$212B in suspicious activity reports to FinCENin 2021 concerned identity, officials report

Rafael Henrique/SOPA Images/LightRocket via Getty Images

Industry experts tied improved federal identity efforts to better security in financial and other private sector industries.

The financial sector has an identity problem, according to officials at the Treasury Department bureau tasked with combing through financial intelligence to combat money laundering and other illicit activities in the financial sector. 

“Gaps and breakdowns” in identity processes are “[enabling] illicit finance to occur through financial institutions,” said Kay Turner, chief digital identity advisor at the Financial Crimes Enforcement Network — or FinCEN — at AFCEA’s FedID event last week before previewing initial numbers from ongoing work at FinCEN to catalog the problem as part of its identity project. 

Financial institutions are required to submit suspicious activity reports, or SARs, about certain “suspicious” activities, like money laundering or fraud, so that the government can take action as needed. 

Of the 3.8 million reports in 2021, 1.6 million — or 42% — were related to identity. That’s equivalent to $212 billion, said Turner.

Cybercrimes and cyber-enabled crimes are outplacing overall filings under the Bank Secrecy Act, which includes SARS, according to Dara Dane, intelligence division acting associate director at FinCEN.

Fraud, false records, identity theft and third-party money laundering were among the most frequently reported identity-related suspicious activities done by evading weak verification processes, compromising credentials and impersonating others, she said. The problem is fueling cyber-enabled crime.

“To get financial services right, we need to get identity right,” said Turner. She called “emerging” government services like mobile driver’s licenses “tremendously encouraging.”

“We're exploring ways to leverage these authoritative source documents and services, which benefit from a permanence of identity and a tamper-resistant cryptographic signature, to combat fraud and support institutions’ ability to operate with effective integrity,” Turner said. 

Still, “the rise in remotely delivered financial services has presented challenges to digitizing a patchwork system of largely paper-based federal, state and local government identifiers and credentials used in the customer identification processes,” she said.

“As the public sector and the government improve their identity processes, it definitely will help the financial services system,” Mary Ann Miller, fraud and cybercrime advisory and VP of client experience at Prove Identity, told Nextgov/FCW. 

“It is hand in hand — if we don’t get identity right on the public sector side, we will never get identity right on the banking side,” she said. 
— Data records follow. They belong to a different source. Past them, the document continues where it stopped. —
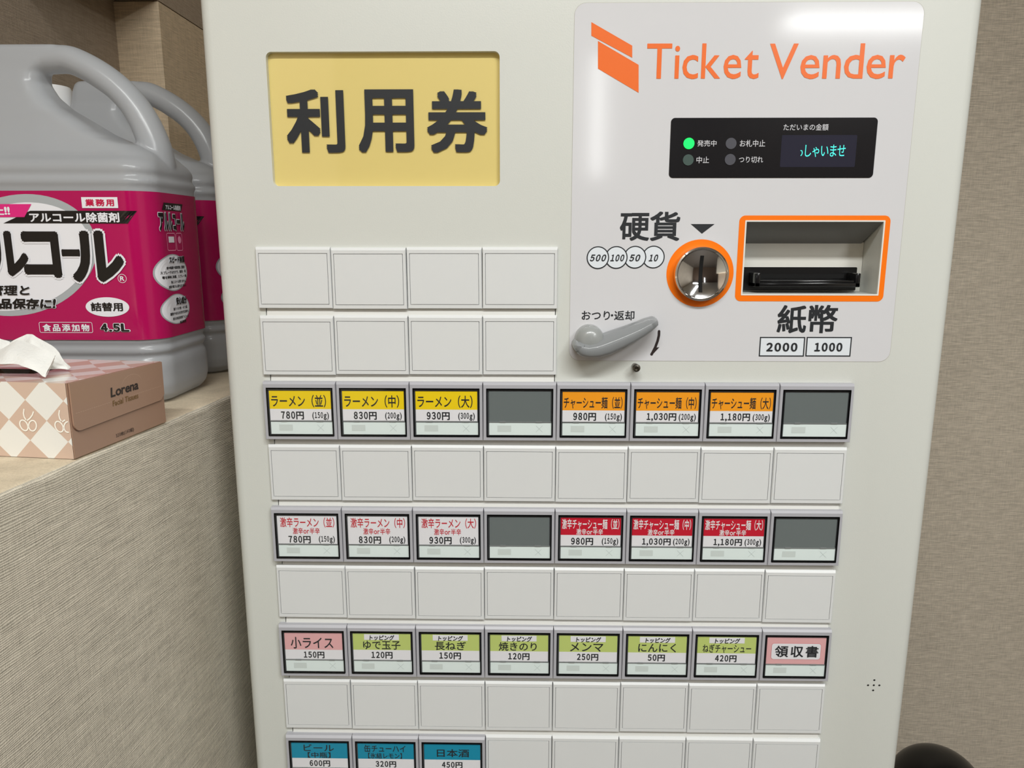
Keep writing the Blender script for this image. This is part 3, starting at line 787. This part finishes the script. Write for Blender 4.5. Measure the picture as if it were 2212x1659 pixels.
def band(mb, s0, s1, z0, z1, off, n=60, sl0=0, sl1=0):
    vs = []
    for k in range(n+1):
        t = k/n
        for j, z in enumerate((z0, z1)):
            a = s0 + (sl0*j); b = s1 + (sl1*j); vs.append(surf(a + (b-a)*t, z, off))
    return mb.add(vs, [(2*k, 2*k+2, 2*k+3, 2*k+1) for k in range(n)])
band(lab, -.300, SMAX, zb_, zt2, .0006, 120)
label_o = obj('label', lab, MAG, bot, smooth=True, fixn=False)
def poly_on(mb, pts, off):
    """fan-filled outline on the label"""
    c = (sum(p[0] for p in pts)/len(pts), sum(p[1] for p in pts)/len(pts)); R_ = []; m_ = len(pts)
    fr = (.2, .4, .6, .8, .9, 1)
    for f in fr: R_ += [surf(c[0] + (p[0]-c[0])*f, c[1] + (p[1]-c[1])*f, off) for p in pts]
    R_.append(surf(c[0], c[1], off))
    return mb.add(R_, [(len(fr)*m_, i, (i+1) % m_) for i in range(m_)] + [(j*m_+i, j*m_+i+m_, j*m_+(i+1) % m_ + m_, j*m_+(i+1) % m_) for j in range(len(fr)-1) for i in range(m_)])
def stroke_on(mb, pts, w, off, closed=True):
    m_ = len(pts); vs = []
    for i, (x, z) in enumerate(pts):
        ax, az = pts[(i-1) % m_] if closed or i else pts[i]; bx_, bz_ = pts[(i+1) % m_] if closed or i < m_-1 else pts[i]
        dx, dz = bx_-ax, bz_-az; L_ = math.hypot(dx, dz) or 1
        vs += [surf(x - dz/L_*w/2, z + dx/L_*w/2, off), surf(x + dz/L_*w/2, z - dx/L_*w/2, off)]
    return mb.add(vs, [(2*i, 2*i+1, (2*i+3) % (2*m_), (2*i+2) % (2*m_)) for i in range(m_ if closed else m_-1)])
PXM = .615/1600
def art(name, mb, m): return obj(name, mb, m, label_o, fixn=False)
c0 = s_of(40, 553); g_ = MB(); w_ = MB(); k_ = MB(); r_ = MB(); h_ = MB(); p_ = MB()
poly_on(g_, circ(c0[0], c0[1], 176*PXM, 64, 123*PXM, math.radians(17)), .00075)
c1 = s_of(36, 556); poly_on(w_, circ(c1[0], c1[1], 168*PXM, 64, 108*PXM, math.radians(17)), .0009)
a = s_of(9, 482.5); b = s_of(277, 483.8); c = s_of(67, 455.4); d = s_of(295.7, 457)
band(k_, a[0], b[0], a[1], c[1], .0011, 40, c[0]-a[0], d[0]-b[0])
def ltext(mb, s, r, off, bold, **kw): fit(s, r, off, bold=bold, mb=mb, surf=surf, **kw)
def outlined(s, r, bb, wb, off=.0013, **kw):
    fit(s, r, off + .0002, bold=bb, mb=h_, surf=surf, ref=1, nb=10, **kw) if False else None
    ltext(k_, s, r, off + .0004, bb, ref=1, **kw); ltext(w_, s, r, off, bb + wb, ref=1, nb=12, **kw)
ltext(w_, 'アルコール除菌剤', lrect(65.8, 259.5, 459, 480.5), .0013, .03)
band(p_, s_of(-60, 469)[0], s_of(55, 469)[0], s_of(20, 469)[1], s_of(20, 441)[1], .0013, 12, 0, 18*PXM)
ltext(w_, '防止!!', lrect(-38, 24, 446, 465.5), .0015, .04)
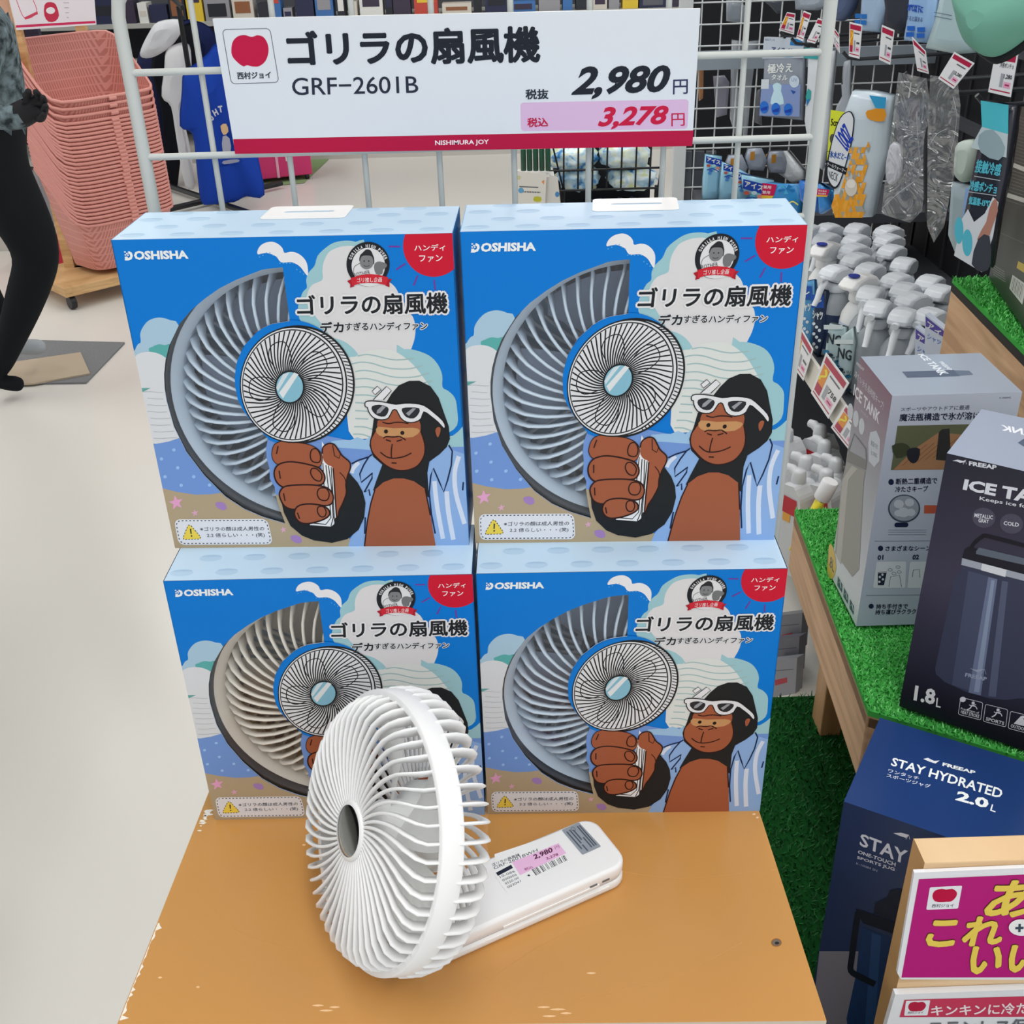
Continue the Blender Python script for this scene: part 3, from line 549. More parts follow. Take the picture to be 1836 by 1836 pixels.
def make_fan(mesh, **k):
    root = empty('handheld_fan', **k)
    for n, me in mesh.items():
        o = bpy.data.objects.new(n.rstrip('01234'), me); COL.objects.link(o); o.parent = root
        if n.startswith('blade'): o.name = 'blade'
        if n == 'hub_cap': o['label'] = 'mirror-finish round hub cap'
    return root
chrome = mat('#c9ccd0', .06, .5, metal=1)
FB = {n: g.mesh(n) for n, g in fan_meshes('#bccddd', '#aebfd0', '#7f90a8', '#4a586c', chrome).items()}
FC = {n: g.mesh(n) for n, g in fan_meshes('#d9d5cc', '#cfcbc2', '#8d8780', '#4a4844', chrome).items()}
FW = {n: g.mesh(n) for n, g in fan_meshes('#e4e6e8', '#dcdee0', '#d9dad8', '#e0e1e0', chrome, False).items()}
master = build_carton()
fit = [('ul', (-.28678, .05193, T+H), -.03909, 'top carton of the left stack, pale blue fan showing in its window'), ('ur', (-.03166, .04502, T+H), -.03682, 'top carton of the stack on the side of the spray bottle shelf, its pale hanger tab below the price figures'),
       ('ll', (-.2834, 0, T), -.01421, 'blue fan carton partly hidden by the white fan, cream fan in its window'), ('lr', (-.0308, -.00336, T), -.02381, 'blue fan carton standing on the orange top beside the plinth edge facing the grass')]
labs = ['light blue fan carton resting on the carton that shows a cream fan', 'light blue fan carton on top of the stack nearest the spray bottle shelf', 'blue fan carton on the orange top, cream fan in its window, behind the white fan', 'fully visible blue fan carton standing on the orange top nearest the grass stand']
fl = ['pale blue fan inside the upper carton of the stack behind the white fan', 'pale blue fan inside the upper carton nearest the spray bottle shelf', 'cream fan seen through the window of the carton behind the white fan', 'pale blue fan inside the lower carton nearest the grass stand']
for i, (k, loc, rz, _) in enumerate(fit):
    o = master if i == 0 else copy_tree(master)
    o.location = loc; o.rotation_euler = (0, 0, rz); tag(o, labs[i], 'carton', 'boxed fans stacked on the orange plinth')
    f = make_fan(FC if k == 'll' else FB); tag(f, fl[i], 'fan', 'fans inside the cartons'); 
    M_ = Matrix.Translation(loc) @ Matrix.Rotation(rz, 4, 'Z') @ Matrix.Translation((.128, .0272, .1315)) @ Matrix.Rotation(math.pi/2, 4, 'X')
    f.matrix_world = M_ @ Matrix.Scale(1.0, 4)
# ---------------------------------------------------------------- the white fan on show
hd = math.radians(26.5)
az, el = math.radians(-153.58), math.radians(21.9)
n_ = V((math.cos(el)*math.cos(az), math.cos(el)*math.sin(az), math.sin(el))); u_ = V((0, 0, 1)).cross(n_).normalized(); w_ = n_.cross(u_)
wf = make_fan(FW); tag(wf, 'white handheld fan standing folded open on the orange top with price label', 'fan')
m = Matrix((u_, w_, n_)).transposed().to_4x4(); m.translation = V((-.11322, -.12493, T+.1090)) + n_*.0; wf.matrix_world = m @ Matrix.Rotation(.2, 4, 'Z')
# handle, written in the handle's own frame and parented to the fan
hx = V((math.cos(hd), math.sin(hd), 0)); hy = V((-hx.y, hx.x, 0)); tip = V((.0765, -.0615, T)); hl = .2
HF = lambda a, b, h: tip - hx*a + hy*b + V((0, 0, h))      # a: distance from tip, b: across
inv = wf.matrix_world.inverted()
def part(g, name, label=None, parent=wf):
    o = g.build(name, None, label); o.parent = parent; o.matrix_parent_inverse = (wf.matrix_world if parent is wf else parent.matrix_world).inverted(); return o
bpy.context.view_layer.update()
hw = mat('#e6e7e9', .33, .4)
g = G(); g.rbox((0, -.031, .0125), (hl, .031, .0255), .015, hw, HF, 6, .003); g.rbox((0.0012, -.0298, .0105), (hl, .0298, .013), .015, mat('#c9c6c6', .5), HF, 6); g.rbox((0, -.031, .0002), (hl, .031, .011), .015, hw, HF, 6, .003)
g.box((.03, -.0318, .0135), (.12, -.0306, .0155), hw, HF); g.box((.02, -.0318, .0055), (.17, -.0306, .008), hw, HF)
for a0 in (.02, .032): g.box((a0, -.0314, .0155), (a0+.007, -.0308, .0175), mat('#6b6b6b', .5), HF)
hnd = part(g, 'handle')
g = G(); c0 = tip - hx*(hl-.012) + V((0, 0, .013)); g.tube([c0+hy*.026, c0-hy*.026], .0125, hw, 16)
g.box((hl-.03, -.016, .012), (hl-.005, .016, .03), hw, HF)
mid = V((-.11322, -.12493, T+.109)) - n_*.044 - w_*.075
g.tube([c0, mid, V((-.11322, -.12493, T+.109)) - n_*.046], [.0115, .011, .012], hw, 12); part(g, 'hinge_neck')
bpy.context.view_layer.update()
HP = Plane(HF(0, 0, .0257), hx, hy); c8 = crop(850, 1440, 6.12)
g = G(); s = plane_art(g, HP)
lab = [c8(430, 600-30), c8(880, 355), c8(1110, 620), c8(370, 1000)]
s.fill([c8(225, 560), c8(860, 350), c8(1085, 640), c8(370, 995), c8(230, 800)], mat('#e9eaec', .3), 1)
s.fill([c8(415, 650), c8(925, 440), c8(1012, 550), c8(505, 792)], '#dfb4d6', 2)
s.text('2,980', [c8(645, 572), c8(850, 482), c8(872, 545), c8(668, 628)], '#4a1538', 3, .03); s.text('円', [c8(880, 480), c8(925, 460), c8(940, 490), c8(895, 512)], '#8a4a76', 3)
s.text('3,278', [c8(785, 598), c8(915, 548), c8(930, 578), c8(800, 630)], '#7a2a58', 3, .02); s.text('税込', [c8(545, 718), c8(635, 685), c8(650, 710), c8(560, 745)], '#8a3a66', 3, .01)
s.text('ゴリラの扇風機', [c8(190, 665), c8(490, 550), c8(505, 580), c8(205, 695)], '#3a3d48', 3, .006); s.text('GRF-2601BWH', [c8(210, 700), c8(690, 500), c8(700, 530), c8(225, 730)], '#4a4d58', 3)
s.fill([c8(240, 765), c8(405, 678), c8(428, 712), c8(262, 800)], '#232838', 3)
for i, t in enumerate(('10-086', '000006', '4550-00', '003041')): s.text(t, [c8(275+i*28, 800+i*38), c8(440+i*22, 735+i*36), c8(450+i*22, 758+i*36), c8(290+i*28, 825+i*38)], '#5a5d66', 3)
s.fill([c8(582, 795), c8(600, 782), c8(618, 796), c8(602, 806)], '#33363e', 3)
for i in range(26):
    if i in (5, 9, 12, 18, 22): continue
    t = i/25; x0 = 632+(985-632)*t; y0 = 730-(730-575)*t; x1 = 680+(1018-680)*t; y1 = 795-(795-632)*t; w = 5 if i % 3 else 9; s.fill([c8(x0, y0), c8(x0+w, y0-w*.45), c8(x1+w, y1-w*.45), c8(x1, y1)], '#3a3d46', 3)
part(g, 'price_label', 'paper price label with a pink price field')
g = G(); s = plane_art(g, HP)
s.fill(rquad([c8(960, 295), c8(1150, 210), c8(1395, 475), c8(1190, 568)], (.05, .05)), '#8d949d', 1)
for i, (a0, b0, ln) in enumerate([(.12, .12, .7), (.3, .1, .55), (.3, .7, .25), (.45, .15, .4), (.6, .5, .4), (.75, .1, .8), (.87, .1, .8)]):
    P_ = lambda u, v: (c8(960+190*u+235*v, 295-85*u+270*v)); s.fill([P_(a0, b0), P_(a0+.07, b0), P_(a0+.07, b0+ln), P_(a0, b0+ln)], '#4b525d', 2)
s.line([P_(.52+.09*math.cos(k*.63), .13+.07*math.sin(k*.63)) for k in range(10)], .8, '#4b525d', 2, True)
part(g, 'rating_label', 'grey rating label')
# ================================================================ grassy tiered stand
def turf(name, poly, z, sp, hgt, cols, label, rnd=random.Random(5), base=.006):
    g = G(); ident = lambda a, b, h=0: V((a, b, h)); g.prism(poly, z-base, z+.001, mat(cols[0], .9, .1), ident)
    x0 = min(p[0] for p in poly); x1 = max(p[0] for p in poly); y0 = min(p[1] for p in poly); y1 = max(p[1] for p in poly)
    x = x0
    while x < x1:
        y = y0
        while y < y1:
            px, py = x+rnd.uniform(-.5, .5)*sp, y+rnd.uniform(-.5, .5)*sp
            if inside(px, py, poly):
                for _ in range(2):
                    t = rnd.uniform(0, 6.28); l = rnd.uniform(.3, 1.1)*hgt; h = rnd.uniform(.6, 1.15)*hgt; w = .0011; c, s_ = math.cos(t), math.sin(t)
                    g.add([(px-s_*w, py+c*w, z), (px+s_*w, py-c*w, z), (px+c*l+s_*w*.4, py+s_*l-c*w*.4, z+h), (px+c*l-s_*w*.4, py+s_*l+c*w*.4, z+h)], [(0, 1, 2, 3)], mat(cols[rnd.randrange(len(cols))], .55, .3))
            y += sp
        x += sp
    return g.build(name, label=label, cat='artificial grass', kind='stuff')
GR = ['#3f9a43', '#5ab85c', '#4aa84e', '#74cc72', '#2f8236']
def dirn(p, q): d = q-p; d.z = 0; return d.normalized()
tb, tf = onz(1425, 915, T), onz(1557, 1275, T); fr = dirn(tf, onz(1836, 1362, T))
mid = [(tb.x, tb.y), (tf.x, tf.y), (tf.x+fr.x*.30, tf.y+fr.y*.30), (.98, tf.y+fr.y*.30), (.98, tb.y)]
top_z = T+.28
k1, k2 = onz(1708, 500, top_z), onz(1836, 628, top_z); ld = dirn(k1, k2)
top = [(k1.x, k1.y), (k1.x+ld.x*.36, k1.y+ld.y*.36), (1.0, k1.y-.36), (1.0, k1.y)]
low_z = T-.34
low = [(.232, -.62), (1.0, -.62), (1.0, .563), (.232, .563)]
st = empty('tiered_stand', (.55, .3, 0), label='raw wood tiered stand topped with green artificial grass, beside the orange plinth', cat='display stand')
SO = V((.55, .3, 0)); sf = lambda a, b, h=0: V((a, b, h))-SO
pl = wood('#ab8460', '#c9a27c', (2, 2, 26)); pl2 = wood('#8d6c4c', '#a5825c', (2, 2, 26))
def board(p, q, z0, z1, t, m, name='fascia_board'):
    p = V((p[0], p[1], 0)); q = V((q[0], q[1], 0)); d = (q-p).normalized(); n = V((d.y, -d.x, 0)); g = G()
    vs = [sf(*(v.x, v.y), z) for z in (z0, z1) for v in (p, q, q+n*t, p+n*t)]
    g.add(vs, [(0, 1, 2, 3), (4, 7, 6, 5), (0, 4, 5, 1), (1, 5, 6, 2), (2, 6, 7, 3), (3, 7, 4, 0)], m); return g.build(name, st, bevel=.002)
board(mid[1], mid[0], T-.092, T-.0062, .018, pl); board(mid[2], mid[1], T-.085, T-.0062, .018, pl); board(mid[3], mid[2], T-.085, T-.0062, .018, pl)
board(top[1], top[0], T+.002, top_z-.016, .018, pl); board(top[2], top[1], T+.002, top_z-.016, .018, pl)
g = G(); g.prism([(p[0], p[1]) for p in top], top_z-.016, top_z-.005, mat('#23221f', .8), sf); g.build('rubber_mat', st)
g = G(); g.prism(mid, T-.02, T-.006, pl2, sf); g.build('tier_deck', st)
g = G(); g.prism(low, .0, low_z-.006, wood('#7d6045', '#96744f', (2, 2, 26)), sf); g.build('base_platform', st)
g = G(); g.prism([(.50, .19), (.98, .19), (.98, .53), (.50, .53)], low_z, T-.02, pl2, sf); g.build('added_shade_block', st)  # block added under the tier so the space there stays dark
for x, y in ((.438, .472), (.47, .16)): g = G(); g.box((x, y, low_z), (x+.03, y+.045, T-.02), wood('#a07a52', '#b78f66', (20, 20, 2)), lambda a, b, h: sf(a, b, h)); g.build('leg', st, bevel=.002)
turf('grass_mat', [(p[0], p[1]) for p in mid], T, .0031, .0042, GR, 'bright green artificial grass on the middle tier, under the silver and black jug cartons')
turf('grass_mat', top, top_z, .0036, .0048, GR, 'bright green artificial grass on the upper tier, under the dark brown carton')
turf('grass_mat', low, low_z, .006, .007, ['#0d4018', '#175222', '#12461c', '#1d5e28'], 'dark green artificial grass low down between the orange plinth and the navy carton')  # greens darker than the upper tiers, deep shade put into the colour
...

Jeremy Grant, who leads identity policy-focused trade group the Better Identity Coalition, said during the same event that the government needs to take a more all-encompassing approach to digital identity, particularly by digitizing government-issued identity documents like drivers licenses, as opposed to focusing on how to solve identity-related fraud in government alone. 

“I think hearing what [Turner] just shared ... proves that this is something that goes beyond just government services issues,” he said.

Although there are “pockets of excellence” in government, “the lack of this overarching strategy to guide agencies and drive collaboration and make common investments — this is kind of a problem,” said Grant. “There's no common vision right now in the U.S. for what good looks like in digital identity or how we get everyone there.”

At FinCEN, Turner said the agency is planning to use its findings to inform policy and mitigate problems. It plans to do more analysis, too. 

This isn’t the only work that the bureau is doing on identity. Already, it hosted a tech sprint with the FDIC meant to find solutions to measuring how effective digital identity solutions actually are.